A headteacher is confident his junior school will have a good Ofsted report within a year despite being told that it requires improvement following an inspection.

John Starling, from Bure Valley School on Hungate Street, Aylsham, said the report from the inspection on October 23-24 recognised the school staff were striving for excellence.

The school was judged as good after the last inspection in September 2010 but fell to requires improvement – which replaced the term satisfactory since the previous Ofsted visit.

It pioneered a new style of school building after a £3m structure with no corridors, a central quiet area, large classrooms for up to 70 children and a big library was opened last year.

Mr Starling said: 'The report is generally very positive.

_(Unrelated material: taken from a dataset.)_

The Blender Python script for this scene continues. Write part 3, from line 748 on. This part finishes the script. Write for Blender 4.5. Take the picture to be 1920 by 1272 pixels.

'We are disappointed to be judged as requiring improvement, but we have had a huge amount of change over a short period of time.'

Because of the new school building there was three years of disruption and lessons in mobile classrooms before the building was finished, according to Mr Starling.

Four teachers also left in the summer, who were replaced by the same amount of people. There are now 12 teachers in the 260-pupil school, which teaches seven to 11-year-olds. 'I think the teachers we currently have are the strongest we have had for a long time. We are focused on making sure there is consistency in the school. We confidently expect that within a year we will be a good school. I don't think we are far from good at the moment,' Mr Starling said.

He added: 'The building is a phenomenal resource. The children get a lot from it.' The headteacher said the £3m structure encouraged 'independence, collaboration and dialogue' and allowed for different teaching options.

Some of the reasons why Bure Valley School was not given a good rating included pupils not achieving as much as they could in reading and maths and not always being given enough time to practise skills in lessons. Mr Starling said pupils had a good reading level but standards had stayed the same.

His three main target areas are the reading issues; making maths lessons more pacey; and developing skills of the subject leaders and middle management.